Dies geschah alles im Wissen, daß wir als Selbsthilfegruppe am Markt bestehen müssen und auf Unterstützung und Kooperation gerade im Stadtteil angewiesen sind.

Maulkorb für die SSM?

Als wir uns öffentlich äußern wollten, sah Herr Heimann die »Gefahr der nachteiligen Auswirkungen auf Geschäftsbetrieb, Kundenverhalten und Geschäftsimage« (20.8.01) und meint die von ihm aufgebaute Reha-Training GmbH. Deshalb wollte er uns verbieten, vor seinem Betrieb Flugblätter zu verteilen, die sich »inhaltlich mit dem Mietstreit Heimann-SSM befassen«. Insbesondere sollte uns untersagt werden, zu behaupten, daß Frank Heimann »keine Miete zahlt, keine Unterstützung leistet und keine Absprache mit uns trifft.« Dieser Versuch, unsere Meinungsfreiheit einzuschränken, war Herrn Heimann eine Kette von Prozessen und mehr als 10.000 DM an Anwalts- und Gerichtskosten wert. Da die Richter ein anderes Verständnis von Meinungsfreiheit haben, hat er alle Verfahren in erster Instanz oder in Berufung verloren.
Wir wollen nicht an unsere Lage denken, wenn wir diese Summe hätten zahlen müssen. Wir fragen uns auch schon beklommen, ob wir nach der Verbreitung dieser Information wieder vor Gericht müssen.
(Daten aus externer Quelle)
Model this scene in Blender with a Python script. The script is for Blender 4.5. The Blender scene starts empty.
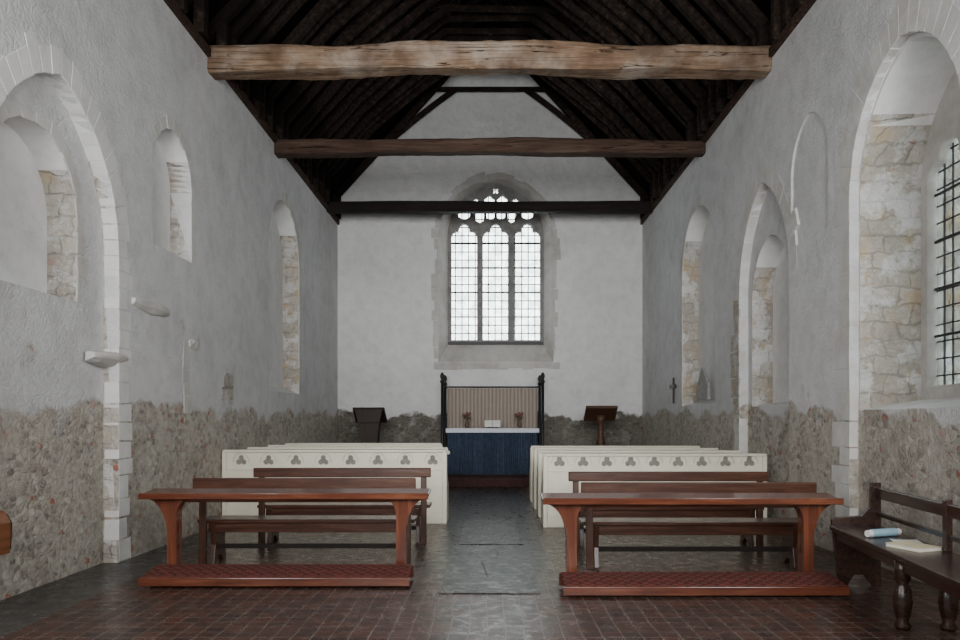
import bpy, bmesh, math, random
from mathutils import Vector, Matrix
random.seed(7)
PI=math.pi
C=bpy.context.scene.collection
HW=3.93; YE=20.0; ZT=6.56

# ------------------------------------------------------------ node helpers
class NT:
    def __init__(s,name):
        s.m=bpy.data.materials.new(name); s.m.use_nodes=True
        s.t=s.m.node_tree; s.t.nodes.clear()
        s.out=s.t.nodes.new('ShaderNodeOutputMaterial')
        s.b=s.t.nodes.new('ShaderNodeBsdfPrincipled')
        s.t.links.new(s.b.outputs[0],s.out.inputs[0])
    def n(s,typ,ins=None,**kw):
        nd=s.t.nodes.new('ShaderNode'+typ)
        for k,v in kw.items(): setattr(nd,k,v)
        for k,v in (ins or {}).items(): s.put(nd.inputs[k],v)
        return nd
    def put(s,inp,v):
        if isinstance(v,bpy.types.NodeSocket): s.t.links.new(v,inp)
        elif isinstance(v,(tuple,list)) and len(v)==3 and inp.type=='RGBA': inp.default_value=(*v,1)
        else: inp.default_value=v
    def math(s,op,a,b=0.0,clamp=False):
        nd=s.n('Math',{0:a,1:b},operation=op,use_clamp=clamp); return nd.outputs[0]
    def mix(s,f,a,b,blend='MIX'):
        nd=s.t.nodes.new('ShaderNodeMix'); nd.data_type='RGBA'; nd.blend_type=blend
        s.put(nd.inputs[0],f); s.put(nd.inputs[6],a); s.put(nd.inputs[7],b); return nd.outputs[2]
    def ramp(s,f,stops,const=False):
        nd=s.t.nodes.new('ShaderNodeValToRGB'); r=nd.color_ramp
        if const: r.interpolation='CONSTANT'
        while len(r.elements)<len(stops): r.elements.new(.5)
        for e,(p,c) in zip(r.elements,stops): e.position=p; e.color=(*c,1)
        s.put(nd.inputs[0],f); return nd.outputs[0]
    def noise(s,vec,scale,detail=4,rough=.55,dist=0):
        nd=s.n('TexNoise',{'Vector':vec,'Scale':scale,'Detail':detail,'Roughness':rough,'Distortion':dist}); return nd
    def pos(s): return s.n('NewGeometry').outputs['Position']
    def obj(s): return s.n('TexCoord').outputs['Object']
    def bump(s,h,strength,dist=.02,normal=None):
        nd=s.n('Bump',{'Height':h,'Strength':strength,'Distance':dist})
        if normal is not None: s.put(nd.inputs['Normal'],normal)
        return nd.outputs[0]
    def fin(s,col,rough=.8,normal=None,spec=None,metal=None):
        s.put(s.b.inputs['Base Color'],col); s.put(s.b.inputs['Roughness'],rough)
        if normal is not None: s.put(s.b.inputs['Normal'],normal)
        if spec is not None: s.put(s.b.inputs['Specular IOR Level'],spec)
        if metal is not None: s.put(s.b.inputs['Metallic'],metal)
        return s.m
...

Wir wissen nicht mehr weiter

Wir schätzen das soziale Engagement der Familie Heimann im Stadtteil (Förderung von Trimmräumen, des Streetballplatzes im Böckingpark u.a.). Nur in der Düsseldorfer Straße 74 verspüren wir nichts davon. Im Gegenteil, dieser Konflikt raubt uns enorme Kräfte. Es kostet uns eine große Anstrengung, uns monatelang und jahrelang besonnen zu verhalten. Wer aus der Obdachlosigkeit zu uns kommt, für den ist unbegreiflich, wie unsolidarisch sich die Familie Heimann verhält. Wir müssen stetig klarmachen, daß wir nicht gewillt sind, Konflikte so zu lösen, wie es auf der Straße üblich ist.
Neuaufnahmen können wir nicht aus der Sozialhilfe nehmen, weil wir ihre Wohnung außerhalb nicht bezahlen können und uns auf dem Gelände Wohnraum fehlt. Mehr als zwei bewohnte Bauwagen geht nicht. Es kann auch kein Dauerzustand werden.
Als soziales Projekt können wir von der SSM nirgends anders hin. Die Familie Heimann könnte sich ein neues Wohnen an anderer Stelle leisten. In Heimanns Firma Reha-Training in Leverkusen steht seit 1994 das angrenzende Haus leer, obwohl es als Geschäftsraum deklariert wurde. Dort hat Familie Heimann auch mehrere Monate gewohnt, als es in ihrer Wohnung gebrannt hatte. Erst nachdem wir das jüngst aufgedeckt haben, heißt es, daß die Räume dort umgebaut und genutzt werden sollen. Solche Möglichkeiten zu haben, gehört nicht zu unserer Lebenswelt. Wie gesagt, wir können nirgends anders hin.